In May, Stuart McAleese, Ollie Sanders and I climbed a new line on The Citadel in the Kichatna Mountains. The Super Dupa Couloir (ED4: WI6+, 3,700′) was twenty-one pitches of ice, most of them Scottish grade V or VI, that took us three and a half days to climb. We went to the area earlier than most parties to take advantage of the good ice conditions. We had tried the line the previous year but retreated due to high temperatures.
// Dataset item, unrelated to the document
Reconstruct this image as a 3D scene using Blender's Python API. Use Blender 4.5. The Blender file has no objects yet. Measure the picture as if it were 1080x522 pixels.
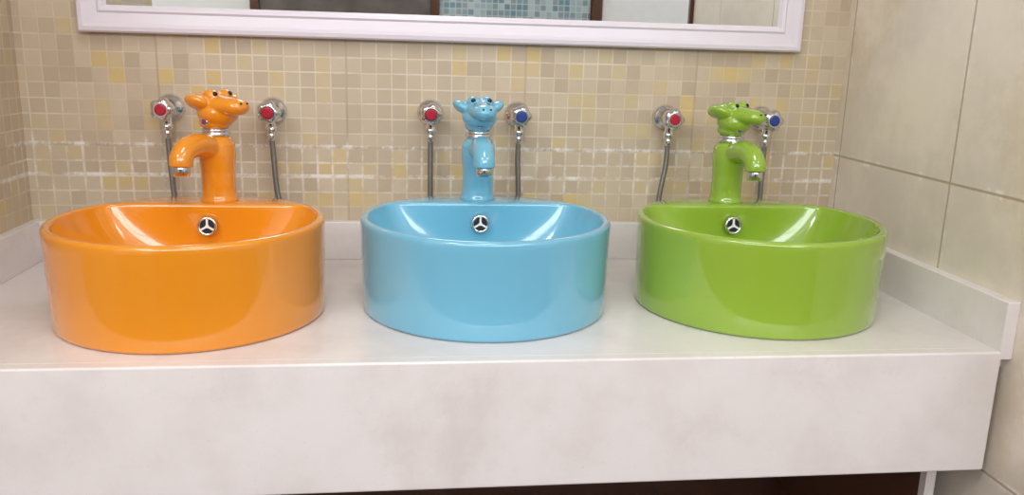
import bpy, bmesh, math
from mathutils import Vector, Matrix
T=0.50   # counter height above floor
S=bpy.context.scene
S.view_settings.view_transform='Standard'
S.view_settings.look='None'
COL=bpy.context.collection
H=.149; R=.20; RB=.197; YB=.316; XR=.75; XL=-.826; YF=-.2654; HB=.0755; AP=.188; ZG=.217
YO=-3.2; ZC=2.5; XL2=-2.3; XR2=2.0; YRE=-.66; YLE=-.55

def lin(c):
    return tuple(((v/255)/12.92 if v/255<=.04045 else ((v/255+.055)/1.055)**2.4) for v in c)+(1,)
# ---------------- materials
def newmat(n):
    m=bpy.data.materials.new(n); m.use_nodes=True
    return m,m.node_tree,m.node_tree.nodes['Principled BSDF']
class G:
    def __init__(s,nt): s.nt=nt
    def n(s,t,**k):
        x=s.nt.nodes.new(t)
        for a,b in k.items(): setattr(x,a,b)
        return x
    def put(s,sock,v):
        if isinstance(v,(int,float)): sock.default_value=v
        elif isinstance(v,tuple): sock.default_value=v
        else: s.nt.links.new(v,sock)
    def m(s,op,a,b=0.0,c=None):
        x=s.n('ShaderNodeMath',operation=op); s.put(x.inputs[0],a); s.put(x.inputs[1],b)
        if c is not None: s.put(x.inputs[2],c)
        return x.outputs[0]
    def mix(s,f,a,b,bt='MIX'):
        x=s.n('ShaderNodeMix',data_type='RGBA',blend_type=bt)
        s.put(x.inputs[0],f); s.put(x.inputs[6],a); s.put(x.inputs[7],b); return x.outputs[2]
    def xyz(s):
        tc=s.n('ShaderNodeTexCoord'); sp=s.n('ShaderNodeSeparateXYZ'); s.nt.links.new(tc.outputs['Object'],sp.inputs[0])
        return tc.outputs['Object'],sp.outputs
    def noise(s,vec,scale,detail=3,rough=.5):
        x=s.n('ShaderNodeTexNoise'); s.put(x.inputs['Vector'],vec); x.inputs['Scale'].default_value=scale
        x.inputs['Detail'].default_value=detail; x.inputs['Roughness'].default_value=rough; return x.outputs[0]
    def ramp(s,f,stops,interp='LINEAR'):
        x=s.n('ShaderNodeValToRGB'); s.put(x.inputs[0],f); x.color_ramp.interpolation=interp
        e=x.color_ramp.elements
        e[0].position,e[0].color=stops[0]; e[1].position,e[1].color=stops[1]
        for p,c in stops[2:]:
            q=e.new(p); q.color=c
        return x.outputs[0]
    def sm(s,v,a,b):
        x=s.n('ShaderNodeMapRange',interpolation_type='SMOOTHSTEP'); s.put(x.inputs[0],v); x.inputs[1].default_value=a; x.inputs[2].default_value=b; return x.outputs[0]
    def bump(s,h,st,d,bs):
        x=s.n('ShaderNodeBump'); s.put(x.inputs['Height'],h); x.inputs['Strength'].default_value=st; x.inputs['Distance'].default_value=d
        s.nt.links.new(x.outputs[0],bs.inputs['Normal'])
def line(g,coord,off,per,w):
    f=g.m('FRACT',g.m('DIVIDE',g.m('SUBTRACT',coord,off),per))
    d=g.m('MULTIPLY',g.m('MINIMUM',f,g.m('SUBTRACT',1.0,f)),per)
    return g.m('SUBTRACT',1.0,g.sm(d,w*.5,w))
def simple(n,c,rough=.5,metal=0,coat=0,var=.05,scale=20,spec=.5):
    m,nt,b=newmat(n); g=G(nt); v,_=g.xyz()
    nz=g.noise(v,scale)
    c=lin(c); d=tuple(x*(1-var*2) for x in c[:3])+(1,)
    nt.links.new(g.mix(nz,c,d),b.inputs['Base Color'])
    b.inputs['Roughness'].default_value=rough; b.inputs['Metallic'].default_value=metal
    b.inputs['Coat Weight'].default_value=coat; b.inputs['Coat Roughness'].default_value=.03
    b.inputs['Specular IOR Level'].default_value=spec
    return m
def ceramic(n,c):
    return simple(n,c,rough=.18,coat=.9,var=.05,scale=6)
def mosaic(n,axis):
    m,nt,b=newmat(n); g=G(nt); v,s=g.xyz()
    a=s[axis]; z=s[2]; cell=.0285; ox=-.5835
    zz=g.m('SUBTRACT',z,T+ZG)
    u=g.m('DIVIDE',g.m('SUBTRACT',a,ox),cell); w=g.m('DIVIDE',zz,cell)
    cb=g.n('ShaderNodeCombineXYZ'); g.put(cb.inputs[0],g.m('FLOOR',u)); g.put(cb.inputs[1],g.m('FLOOR',w))
    wn=g.n('ShaderNodeTexWhiteNoise',noise_dimensions='3D'); nt.links.new(cb.outputs[0],wn.inputs['Vector'])
    base=g.ramp(wn.outputs[0],[(0,lin((197,178,154))),(.22,lin((204,186,161))),(.45,lin((190,171,147))),(.62,lin((210,193,168))),(.78,lin((209,187,144))),(.91,lin((214,187,128)))],'CONSTANT')
    big=g.noise(v,2.6,3); mot=g.noise(v,45,5,.65)
    base=g.mix(g.m('MULTIPLY',mot,.28),base,lin((152,132,108)))
    base=g.mix(g.m('MULTIPLY',g.sm(big,.35,.65),.55),base,lin((196,180,156)))
    gr=g.m('MAXIMUM',line(g,a,ox,cell,.0018),line(g,zz,0,cell,.0018))
    base=g.mix(g.m('MULTIPLY',gr,g.m('MULTIPLY_ADD',g.sm(g.noise(v,5,4,.7),.4,.65),.45,.15)),base,lin((226,214,196)))
    tj=g.m('MAXIMUM',line(g,a,ox,cell*12,.0026),line(g,zz,0,cell*12,.0026))
    base=g.mix(g.m('MULTIPLY',tj,.45),base,lin((150,130,108)))
    band=g.m('MULTIPLY',g.sm(zz,-.115,-.07),g.m('SUBTRACT',1.0,g.sm(zz,.004,.03)))
    gl=g.m('MAXIMUM',g.m('MULTIPLY',line(g,a,ox,cell,.0034),.55),g.m('MAXIMUM',line(g,zz,.003,cell*2,.004),g.m('MULTIPLY',line(g,zz,0,cell,.003),.5)))
    st=g.m('MULTIPLY',g.m('MULTIPLY',band,gl),g.sm(g.noise(v,16,8,.85),.44,.6))
    base=g.mix(g.m('MULTIPLY',st,.9),base,lin((236,231,226)))
    nt.links.new(base,b.inputs['Base Color']); b.inputs['Roughness'].default_value=.34
    g.bump(g.m('SUBTRACT',1.0,g.m('MAXIMUM',gr,tj)),.2,.001,b)
    return m
def bigtile(n,axis,off,per,zoff,zper,col):
    m,nt,b=newmat(n); g=G(nt); v,s=g.xyz(); a=s[axis]; z=s[2]
    tj=g.m('MAXIMUM',line(g,a,off,per,.0028),line(g,z,zoff,zper,.0028))
    c=g.mix(g.sm(g.noise(v,5,6,.62),.35,.7),lin(col),lin(tuple(x*.92 for x in col)))
    c=g.mix(g.m('MULTIPLY',g.sm(g.noise(v,2.3,8,.7),.52,.62),.35),c,lin((208,186,152)))
    dirt=g.m('MULTIPLY',g.m('MAXIMUM',line(g,z,zoff,zper,.010),line(g,a,off,per,.010)),g.sm(g.noise(v,22,6,.75),.5,.62))
    c=g.mix(g.m('MULTIPLY',dirt,.75),c,lin((246,242,238)))
    c=g.mix(g.m('MULTIPLY',tj,.75),c,lin((172,150,124)))
    nt.links.new(c,b.inputs['Base Color']); b.inputs['Roughness'].default_value=.28
    g.bump(g.m('SUBTRACT',1.0,tj),.3,.0015,b); return m
def minitile(n,axis,cell,cols,gc):
    m,nt,b=newmat(n); g=G(nt); v,s=g.xyz(); a=s[axis]; z=s[2]
    cb=g.n('ShaderNodeCombineXYZ'); g.put(cb.inputs[0],g.m('FLOOR',g.m('DIVIDE',a,cell))); g.put(cb.inputs[1],g.m('FLOOR',g.m('DIVIDE',z,cell)))
    wn=g.n('ShaderNodeTexWhiteNoise',noise_dimensions='3D'); nt.links.new(cb.outputs[0],wn.inputs['Vector'])
    st=[(i/len(cols),lin(c)) for i,c in enumerate(cols)]
    c=g.ramp(wn.outputs[0],st,'CONSTANT')
    gr=g.m('MAXIMUM',line(g,a,0,cell,cell*.09),line(g,z,0,cell,cell*.09))
    nt.links.new(g.mix(gr,c,lin(gc)),b.inputs['Base Color']); b.inputs['Roughness'].default_value=.3; return m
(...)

The first day we fixed ropes and checked out the route possibilities. The next day we climbed twelve hours then chopped a poor bivy out of an ice ledge. A serious chunk of ice hit Ollie on his shoulder, and he was unable to climb; not wanting to miss out, he resorted to jumaring. Ninety percent of the time we could touch both sides of the gully, and it steepened the higher we climbed. On the last day we climbed more than 200 meters of vertical ice that allowed us to look straight down the entire route. It was the sort of route you wait a lifetime to find. We all stood on the summit with perfect views. The descent was made as it started to snow. After numerous 100-meter abseils through the night, we made the base as it started to snow buckets and reached the tents around 4 a.m.

Over the next forty-eight hours it snowed nonstop, dropping more than a meter of new snow. It cleared for one day, during which we made a lucky escape; it then snowed the whole of the following week.